_Dataset records_.
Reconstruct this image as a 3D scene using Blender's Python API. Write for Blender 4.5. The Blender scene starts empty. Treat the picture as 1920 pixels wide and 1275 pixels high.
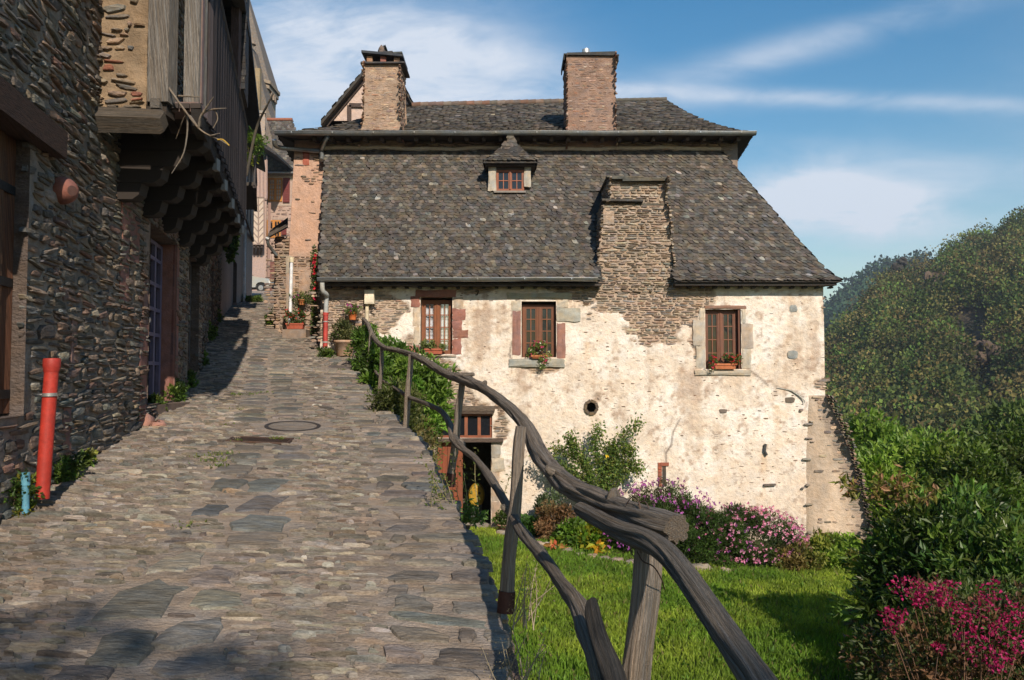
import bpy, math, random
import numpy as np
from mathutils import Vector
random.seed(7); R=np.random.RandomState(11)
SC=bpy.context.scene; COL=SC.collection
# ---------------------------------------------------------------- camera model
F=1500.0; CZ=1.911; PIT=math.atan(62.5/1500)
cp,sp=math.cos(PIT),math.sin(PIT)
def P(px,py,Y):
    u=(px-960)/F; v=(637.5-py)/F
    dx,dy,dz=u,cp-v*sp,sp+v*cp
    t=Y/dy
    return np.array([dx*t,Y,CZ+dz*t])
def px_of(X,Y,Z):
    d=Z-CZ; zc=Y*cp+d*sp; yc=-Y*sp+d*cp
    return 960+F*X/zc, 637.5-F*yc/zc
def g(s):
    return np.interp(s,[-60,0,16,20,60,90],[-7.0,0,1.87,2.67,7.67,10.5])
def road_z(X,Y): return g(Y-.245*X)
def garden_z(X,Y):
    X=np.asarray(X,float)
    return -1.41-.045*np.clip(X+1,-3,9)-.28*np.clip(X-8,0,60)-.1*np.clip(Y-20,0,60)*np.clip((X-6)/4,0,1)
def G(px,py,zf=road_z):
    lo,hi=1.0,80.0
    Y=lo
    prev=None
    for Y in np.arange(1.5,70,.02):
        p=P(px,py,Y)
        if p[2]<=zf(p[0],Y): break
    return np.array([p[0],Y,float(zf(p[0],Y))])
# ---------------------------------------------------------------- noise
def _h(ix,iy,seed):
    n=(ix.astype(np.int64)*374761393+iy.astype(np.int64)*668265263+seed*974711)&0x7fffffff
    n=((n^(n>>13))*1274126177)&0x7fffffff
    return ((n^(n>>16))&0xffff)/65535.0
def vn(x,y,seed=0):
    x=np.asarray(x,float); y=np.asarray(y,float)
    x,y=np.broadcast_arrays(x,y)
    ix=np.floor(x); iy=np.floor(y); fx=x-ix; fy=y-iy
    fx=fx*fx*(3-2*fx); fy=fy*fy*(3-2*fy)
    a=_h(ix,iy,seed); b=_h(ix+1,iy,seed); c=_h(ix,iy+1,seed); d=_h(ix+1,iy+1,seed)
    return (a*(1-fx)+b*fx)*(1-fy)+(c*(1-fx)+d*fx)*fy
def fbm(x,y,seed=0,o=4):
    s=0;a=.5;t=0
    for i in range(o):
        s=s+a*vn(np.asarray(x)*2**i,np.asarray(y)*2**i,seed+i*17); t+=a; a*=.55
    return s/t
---
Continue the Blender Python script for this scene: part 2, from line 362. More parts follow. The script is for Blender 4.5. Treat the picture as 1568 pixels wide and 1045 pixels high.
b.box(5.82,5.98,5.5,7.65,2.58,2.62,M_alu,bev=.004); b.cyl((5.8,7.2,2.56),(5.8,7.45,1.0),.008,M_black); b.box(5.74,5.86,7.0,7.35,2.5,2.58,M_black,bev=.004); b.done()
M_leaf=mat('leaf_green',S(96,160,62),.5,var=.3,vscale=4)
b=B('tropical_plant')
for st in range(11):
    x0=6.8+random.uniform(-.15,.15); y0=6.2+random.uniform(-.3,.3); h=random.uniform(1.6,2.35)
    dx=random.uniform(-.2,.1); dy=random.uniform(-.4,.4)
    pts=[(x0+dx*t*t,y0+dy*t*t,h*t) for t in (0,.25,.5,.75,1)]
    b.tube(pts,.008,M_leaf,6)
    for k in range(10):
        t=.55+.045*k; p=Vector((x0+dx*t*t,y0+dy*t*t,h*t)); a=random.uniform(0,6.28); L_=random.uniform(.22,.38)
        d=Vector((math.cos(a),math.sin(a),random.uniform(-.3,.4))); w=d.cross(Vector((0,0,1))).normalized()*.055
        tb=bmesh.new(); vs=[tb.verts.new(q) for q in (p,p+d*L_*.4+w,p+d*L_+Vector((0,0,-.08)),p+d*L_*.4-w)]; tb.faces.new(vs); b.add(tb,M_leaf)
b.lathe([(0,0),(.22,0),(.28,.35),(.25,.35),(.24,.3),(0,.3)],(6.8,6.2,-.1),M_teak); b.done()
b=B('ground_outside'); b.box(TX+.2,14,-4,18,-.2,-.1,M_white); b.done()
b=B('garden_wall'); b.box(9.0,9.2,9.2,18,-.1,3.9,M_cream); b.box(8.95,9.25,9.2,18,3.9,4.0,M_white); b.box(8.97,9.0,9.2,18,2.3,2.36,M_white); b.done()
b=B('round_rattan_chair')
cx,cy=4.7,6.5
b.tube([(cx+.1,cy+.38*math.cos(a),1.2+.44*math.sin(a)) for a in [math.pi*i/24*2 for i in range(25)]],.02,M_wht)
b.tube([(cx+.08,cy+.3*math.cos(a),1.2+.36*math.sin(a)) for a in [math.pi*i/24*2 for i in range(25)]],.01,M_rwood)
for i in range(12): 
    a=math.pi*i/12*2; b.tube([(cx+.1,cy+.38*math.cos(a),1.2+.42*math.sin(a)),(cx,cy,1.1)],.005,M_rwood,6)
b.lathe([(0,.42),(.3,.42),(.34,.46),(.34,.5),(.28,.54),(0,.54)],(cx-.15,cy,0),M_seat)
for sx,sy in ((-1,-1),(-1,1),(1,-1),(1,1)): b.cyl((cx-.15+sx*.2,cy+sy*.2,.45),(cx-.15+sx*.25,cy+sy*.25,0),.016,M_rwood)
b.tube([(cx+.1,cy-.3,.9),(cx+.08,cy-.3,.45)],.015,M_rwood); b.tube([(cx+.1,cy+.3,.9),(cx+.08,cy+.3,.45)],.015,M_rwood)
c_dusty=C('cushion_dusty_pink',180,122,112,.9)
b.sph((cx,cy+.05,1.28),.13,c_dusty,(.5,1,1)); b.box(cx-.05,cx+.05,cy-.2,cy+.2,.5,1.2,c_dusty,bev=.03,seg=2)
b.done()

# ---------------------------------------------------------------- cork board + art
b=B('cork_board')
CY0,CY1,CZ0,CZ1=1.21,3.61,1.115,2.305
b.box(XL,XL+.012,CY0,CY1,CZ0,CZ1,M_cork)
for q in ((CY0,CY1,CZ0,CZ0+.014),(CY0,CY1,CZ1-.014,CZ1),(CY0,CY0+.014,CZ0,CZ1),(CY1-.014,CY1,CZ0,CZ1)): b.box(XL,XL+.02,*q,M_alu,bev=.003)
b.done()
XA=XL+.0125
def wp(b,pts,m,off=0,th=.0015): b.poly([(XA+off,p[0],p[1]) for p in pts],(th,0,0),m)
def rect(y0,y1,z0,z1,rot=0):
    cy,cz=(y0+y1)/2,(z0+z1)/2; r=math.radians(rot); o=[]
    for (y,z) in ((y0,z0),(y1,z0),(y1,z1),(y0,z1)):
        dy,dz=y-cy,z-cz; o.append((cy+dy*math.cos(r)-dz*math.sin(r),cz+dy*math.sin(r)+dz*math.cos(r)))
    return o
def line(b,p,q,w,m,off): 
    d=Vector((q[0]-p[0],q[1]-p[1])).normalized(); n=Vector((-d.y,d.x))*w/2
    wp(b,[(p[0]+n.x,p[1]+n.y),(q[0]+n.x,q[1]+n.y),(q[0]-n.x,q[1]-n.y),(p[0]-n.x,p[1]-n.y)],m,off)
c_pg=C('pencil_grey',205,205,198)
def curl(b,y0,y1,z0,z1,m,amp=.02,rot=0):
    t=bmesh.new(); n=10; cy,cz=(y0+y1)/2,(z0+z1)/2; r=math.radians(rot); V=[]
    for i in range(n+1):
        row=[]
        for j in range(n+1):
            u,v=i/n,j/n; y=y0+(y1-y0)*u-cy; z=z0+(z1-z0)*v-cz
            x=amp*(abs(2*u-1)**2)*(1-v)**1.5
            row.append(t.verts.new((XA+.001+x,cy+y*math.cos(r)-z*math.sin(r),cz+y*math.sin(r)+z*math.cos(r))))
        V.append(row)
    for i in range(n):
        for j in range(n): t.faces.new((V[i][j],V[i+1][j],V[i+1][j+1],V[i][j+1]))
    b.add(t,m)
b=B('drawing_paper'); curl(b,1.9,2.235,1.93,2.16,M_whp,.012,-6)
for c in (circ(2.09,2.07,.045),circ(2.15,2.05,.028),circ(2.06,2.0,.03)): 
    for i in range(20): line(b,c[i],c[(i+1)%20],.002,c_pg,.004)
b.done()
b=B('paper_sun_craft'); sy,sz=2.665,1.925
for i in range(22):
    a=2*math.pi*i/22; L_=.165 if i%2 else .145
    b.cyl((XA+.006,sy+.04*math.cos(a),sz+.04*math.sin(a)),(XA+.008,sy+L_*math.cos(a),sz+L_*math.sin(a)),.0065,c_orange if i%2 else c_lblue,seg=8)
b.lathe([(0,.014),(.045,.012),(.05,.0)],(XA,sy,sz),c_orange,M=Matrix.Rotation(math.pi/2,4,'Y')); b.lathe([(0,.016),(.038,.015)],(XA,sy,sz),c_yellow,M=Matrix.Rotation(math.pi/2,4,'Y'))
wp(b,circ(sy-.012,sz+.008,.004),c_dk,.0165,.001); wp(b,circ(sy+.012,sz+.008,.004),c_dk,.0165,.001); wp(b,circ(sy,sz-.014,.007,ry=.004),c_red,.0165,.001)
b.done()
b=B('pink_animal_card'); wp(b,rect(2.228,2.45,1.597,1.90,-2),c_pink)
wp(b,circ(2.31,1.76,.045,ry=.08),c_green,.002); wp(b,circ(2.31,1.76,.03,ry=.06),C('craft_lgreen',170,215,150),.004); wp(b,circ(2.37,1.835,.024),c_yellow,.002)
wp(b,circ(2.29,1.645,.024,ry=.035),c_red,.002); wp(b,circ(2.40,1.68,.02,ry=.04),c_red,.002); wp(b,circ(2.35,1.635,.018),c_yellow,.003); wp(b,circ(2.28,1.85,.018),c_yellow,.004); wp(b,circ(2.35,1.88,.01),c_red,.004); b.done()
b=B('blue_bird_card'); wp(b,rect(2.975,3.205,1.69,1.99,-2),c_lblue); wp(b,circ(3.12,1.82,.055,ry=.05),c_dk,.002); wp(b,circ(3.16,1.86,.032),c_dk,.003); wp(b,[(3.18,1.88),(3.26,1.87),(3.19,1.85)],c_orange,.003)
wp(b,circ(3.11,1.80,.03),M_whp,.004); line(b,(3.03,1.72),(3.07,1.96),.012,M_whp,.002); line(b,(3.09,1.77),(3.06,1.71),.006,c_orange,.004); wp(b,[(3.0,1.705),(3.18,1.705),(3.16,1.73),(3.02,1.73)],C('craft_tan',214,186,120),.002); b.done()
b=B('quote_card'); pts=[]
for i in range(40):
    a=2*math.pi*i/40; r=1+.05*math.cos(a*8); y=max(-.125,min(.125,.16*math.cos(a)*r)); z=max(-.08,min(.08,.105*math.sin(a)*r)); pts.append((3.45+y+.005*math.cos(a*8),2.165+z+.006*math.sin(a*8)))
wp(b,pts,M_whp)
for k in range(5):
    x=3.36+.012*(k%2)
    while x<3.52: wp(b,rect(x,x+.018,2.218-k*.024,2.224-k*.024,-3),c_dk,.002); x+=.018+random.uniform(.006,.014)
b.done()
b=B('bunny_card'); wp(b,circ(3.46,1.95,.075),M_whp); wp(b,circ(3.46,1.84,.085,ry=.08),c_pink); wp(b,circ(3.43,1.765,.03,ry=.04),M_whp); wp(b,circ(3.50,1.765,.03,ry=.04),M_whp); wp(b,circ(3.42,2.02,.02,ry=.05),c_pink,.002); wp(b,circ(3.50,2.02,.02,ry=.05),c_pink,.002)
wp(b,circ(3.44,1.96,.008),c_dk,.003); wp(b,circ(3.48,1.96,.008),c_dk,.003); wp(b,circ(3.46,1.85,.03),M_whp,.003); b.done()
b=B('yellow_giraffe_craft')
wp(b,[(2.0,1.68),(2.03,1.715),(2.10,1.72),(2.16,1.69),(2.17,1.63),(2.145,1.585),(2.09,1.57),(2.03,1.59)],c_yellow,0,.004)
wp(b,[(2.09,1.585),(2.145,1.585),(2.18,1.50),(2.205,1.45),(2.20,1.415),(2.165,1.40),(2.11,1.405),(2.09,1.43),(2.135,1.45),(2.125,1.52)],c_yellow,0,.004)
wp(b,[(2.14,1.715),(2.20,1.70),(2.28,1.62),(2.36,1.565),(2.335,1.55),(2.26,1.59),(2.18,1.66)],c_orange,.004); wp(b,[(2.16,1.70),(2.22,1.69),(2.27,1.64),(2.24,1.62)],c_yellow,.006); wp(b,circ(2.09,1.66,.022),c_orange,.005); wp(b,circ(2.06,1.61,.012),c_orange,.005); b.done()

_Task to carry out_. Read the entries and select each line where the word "Treat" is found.

_Answer to the exercise_.
Reconstruct this image as a 3D scene using Blender's Python API. Write for Blender 4.5. The Blender scene starts empty. Treat the picture as 1920 pixels wide and 1275 pixels high.
Continue the Blender Python script for this scene: part 2, from line 362. More parts follow. The script is for Blender 4.5. Treat the picture as 1568 pixels wide and 1045 pixels high.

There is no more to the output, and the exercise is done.